Not to be undone, pro-immigrant rights groups, including Somos Un Pueblo Unido, created a semblance of a human chain on the other side of the capitol, condemning Martinez for trying to strip undocumented residents of their driver's licenses, stoking fear by falsely claiming the law lures criminals and leads to human trafficking while deliberately conflating the issue with the Real ID Act.

But for Martinez, whose social slip-ups may have lost her any sort of chance at a national post, the speech she gave could be her last attempt to save face. So she tugged at the heartstrings of her Republican-controlled House, mentioning, by name, victims whose lives have been cut short by drunken drivers.

She talked about supporting curfews in certain communities that are being terrorized by crime, expounded on closing the legal loopholes in which child pornography suspects receive little, if any punishment, and laid bare her plan to invest millions of dollars in early childhood programs and improve reading among the state's elementary school students.
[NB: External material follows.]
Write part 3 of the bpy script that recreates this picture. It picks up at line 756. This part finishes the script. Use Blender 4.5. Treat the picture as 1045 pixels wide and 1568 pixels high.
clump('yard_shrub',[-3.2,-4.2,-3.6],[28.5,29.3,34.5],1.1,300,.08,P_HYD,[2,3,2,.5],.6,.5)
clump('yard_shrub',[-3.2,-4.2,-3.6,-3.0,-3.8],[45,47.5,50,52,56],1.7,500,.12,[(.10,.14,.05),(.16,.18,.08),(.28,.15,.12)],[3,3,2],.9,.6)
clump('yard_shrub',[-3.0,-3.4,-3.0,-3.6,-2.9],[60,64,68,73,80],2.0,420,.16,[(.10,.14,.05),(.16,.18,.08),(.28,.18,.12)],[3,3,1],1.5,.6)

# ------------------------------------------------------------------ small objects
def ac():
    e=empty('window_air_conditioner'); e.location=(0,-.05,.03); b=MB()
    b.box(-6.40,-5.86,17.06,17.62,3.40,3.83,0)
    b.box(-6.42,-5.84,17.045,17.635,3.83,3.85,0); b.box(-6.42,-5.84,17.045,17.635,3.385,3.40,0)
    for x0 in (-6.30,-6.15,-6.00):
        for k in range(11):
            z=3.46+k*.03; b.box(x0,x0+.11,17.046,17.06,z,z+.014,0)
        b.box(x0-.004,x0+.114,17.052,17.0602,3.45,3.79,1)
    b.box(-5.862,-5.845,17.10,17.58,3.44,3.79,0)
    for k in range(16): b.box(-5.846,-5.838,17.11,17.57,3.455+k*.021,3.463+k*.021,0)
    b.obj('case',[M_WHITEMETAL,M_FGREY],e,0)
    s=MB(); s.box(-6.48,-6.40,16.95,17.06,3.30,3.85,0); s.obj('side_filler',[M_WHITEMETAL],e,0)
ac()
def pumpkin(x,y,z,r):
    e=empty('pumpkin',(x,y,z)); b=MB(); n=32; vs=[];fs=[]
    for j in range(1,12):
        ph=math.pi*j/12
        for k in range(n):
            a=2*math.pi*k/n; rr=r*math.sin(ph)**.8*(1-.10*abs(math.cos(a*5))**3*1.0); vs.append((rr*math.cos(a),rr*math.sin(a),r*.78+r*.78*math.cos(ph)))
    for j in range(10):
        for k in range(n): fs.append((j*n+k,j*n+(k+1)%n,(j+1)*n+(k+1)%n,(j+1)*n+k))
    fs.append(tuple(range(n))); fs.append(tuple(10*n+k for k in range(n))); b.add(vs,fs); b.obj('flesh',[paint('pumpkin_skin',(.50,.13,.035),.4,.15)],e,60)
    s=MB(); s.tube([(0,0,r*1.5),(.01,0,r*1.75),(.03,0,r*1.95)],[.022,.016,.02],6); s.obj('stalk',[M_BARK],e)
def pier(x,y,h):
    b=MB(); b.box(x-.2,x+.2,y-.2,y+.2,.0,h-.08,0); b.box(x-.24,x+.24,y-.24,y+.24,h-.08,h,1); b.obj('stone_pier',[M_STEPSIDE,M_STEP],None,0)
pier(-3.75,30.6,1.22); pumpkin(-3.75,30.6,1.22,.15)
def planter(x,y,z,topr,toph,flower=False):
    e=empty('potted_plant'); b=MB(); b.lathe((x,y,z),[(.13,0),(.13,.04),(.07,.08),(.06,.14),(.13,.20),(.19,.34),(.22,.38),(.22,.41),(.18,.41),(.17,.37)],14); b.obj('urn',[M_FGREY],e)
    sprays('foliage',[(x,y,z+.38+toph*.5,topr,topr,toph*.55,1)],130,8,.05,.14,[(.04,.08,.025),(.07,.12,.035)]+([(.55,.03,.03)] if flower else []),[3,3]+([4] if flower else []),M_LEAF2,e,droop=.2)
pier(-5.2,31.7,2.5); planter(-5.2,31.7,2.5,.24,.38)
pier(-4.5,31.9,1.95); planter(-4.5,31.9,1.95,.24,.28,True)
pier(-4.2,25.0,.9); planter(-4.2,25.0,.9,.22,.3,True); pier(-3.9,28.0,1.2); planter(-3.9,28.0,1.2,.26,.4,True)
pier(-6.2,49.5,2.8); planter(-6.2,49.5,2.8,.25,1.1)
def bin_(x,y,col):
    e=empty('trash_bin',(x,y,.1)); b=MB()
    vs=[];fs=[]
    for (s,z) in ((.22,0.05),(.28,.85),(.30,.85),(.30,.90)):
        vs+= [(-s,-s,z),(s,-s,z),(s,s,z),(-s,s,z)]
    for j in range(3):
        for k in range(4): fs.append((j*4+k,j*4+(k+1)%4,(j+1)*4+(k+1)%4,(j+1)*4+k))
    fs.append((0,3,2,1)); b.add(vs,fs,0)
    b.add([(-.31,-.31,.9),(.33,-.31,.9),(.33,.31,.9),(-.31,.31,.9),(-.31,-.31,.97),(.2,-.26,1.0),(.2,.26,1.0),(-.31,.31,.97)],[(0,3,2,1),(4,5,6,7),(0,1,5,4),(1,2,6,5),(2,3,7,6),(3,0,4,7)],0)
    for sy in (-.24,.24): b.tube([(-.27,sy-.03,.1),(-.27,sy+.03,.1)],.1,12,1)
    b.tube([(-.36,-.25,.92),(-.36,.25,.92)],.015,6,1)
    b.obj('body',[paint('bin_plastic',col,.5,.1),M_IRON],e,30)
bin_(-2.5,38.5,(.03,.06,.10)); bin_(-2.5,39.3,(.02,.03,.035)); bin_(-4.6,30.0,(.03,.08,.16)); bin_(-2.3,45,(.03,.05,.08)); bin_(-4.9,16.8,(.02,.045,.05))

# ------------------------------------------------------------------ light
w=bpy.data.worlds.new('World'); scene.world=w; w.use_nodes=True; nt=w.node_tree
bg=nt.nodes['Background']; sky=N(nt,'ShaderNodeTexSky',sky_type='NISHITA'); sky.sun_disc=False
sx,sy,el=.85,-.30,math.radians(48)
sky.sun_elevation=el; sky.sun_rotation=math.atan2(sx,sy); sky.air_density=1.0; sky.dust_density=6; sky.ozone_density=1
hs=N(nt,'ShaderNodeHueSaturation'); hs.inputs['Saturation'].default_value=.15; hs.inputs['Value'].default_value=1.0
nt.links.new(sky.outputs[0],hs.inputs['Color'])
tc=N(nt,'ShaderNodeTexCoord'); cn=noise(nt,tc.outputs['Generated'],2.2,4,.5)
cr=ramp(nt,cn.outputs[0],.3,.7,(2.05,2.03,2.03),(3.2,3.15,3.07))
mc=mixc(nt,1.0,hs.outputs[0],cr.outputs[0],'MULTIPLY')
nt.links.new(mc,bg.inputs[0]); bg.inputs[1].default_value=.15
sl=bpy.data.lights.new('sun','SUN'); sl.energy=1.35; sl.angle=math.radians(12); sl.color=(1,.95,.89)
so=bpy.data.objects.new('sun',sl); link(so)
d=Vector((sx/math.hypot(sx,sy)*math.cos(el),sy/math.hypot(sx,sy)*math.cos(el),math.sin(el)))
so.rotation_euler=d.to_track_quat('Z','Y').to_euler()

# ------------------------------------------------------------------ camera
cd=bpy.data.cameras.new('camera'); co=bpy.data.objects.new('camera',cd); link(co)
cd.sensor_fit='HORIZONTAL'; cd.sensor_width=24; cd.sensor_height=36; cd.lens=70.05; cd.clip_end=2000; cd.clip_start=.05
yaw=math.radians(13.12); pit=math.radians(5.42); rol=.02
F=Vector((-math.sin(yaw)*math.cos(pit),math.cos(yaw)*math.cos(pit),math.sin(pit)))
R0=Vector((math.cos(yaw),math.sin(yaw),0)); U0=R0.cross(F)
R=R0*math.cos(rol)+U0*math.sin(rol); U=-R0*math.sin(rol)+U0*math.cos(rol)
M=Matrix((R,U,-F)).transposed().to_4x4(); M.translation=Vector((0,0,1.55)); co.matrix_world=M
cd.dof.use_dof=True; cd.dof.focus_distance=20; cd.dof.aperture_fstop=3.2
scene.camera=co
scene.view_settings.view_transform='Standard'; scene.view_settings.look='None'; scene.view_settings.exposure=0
"No child is un-teachable," she said. "I will never give up on any kid."

She was full of unoriginal ideas that have long stood the political test of time—like encouraging more parental involvement by granting employees a leave so that they could attend parent-teacher conferences, echoing the notion that education begins in the home.

And she patted herself on the back for loosening regulations that have led to an eight-day turnaround in the state's ability to distribute drilling permits to the oil and gas industry, then countered in the next breath that the state has levied and collected more fines from polluters than any other administration in state history.

There is a middle ground, she insisted, between protecting the public health and the environment while making a buck off the land in a state where the oil and gas industry ranks fourth in the nation.

"We must never be so arrogant or naive to forget that businesses can be located anywhere in the world," she said. "Whether we like it or not, whether it makes us comfortable or not, we are in a high-stakes daily competition with other states and other countries. It's our job to make New Mexico more welcoming, more predictable for job creators, and we've come a long way in doing so, largely by focusing on the fundamentals to better compete."

Joe Kabourek, executive director of the Democratic Party of New Mexico, was ready with a counter too: "The one thing we didn't hear about is the public's lacks of trust in its leaders. From a federal investigation to an elected official doing time in jail, scandals have been nonstop for Gov. Martinez and her administration. It's time she breaks her silence and speaks frankly about the problems and finds solutions."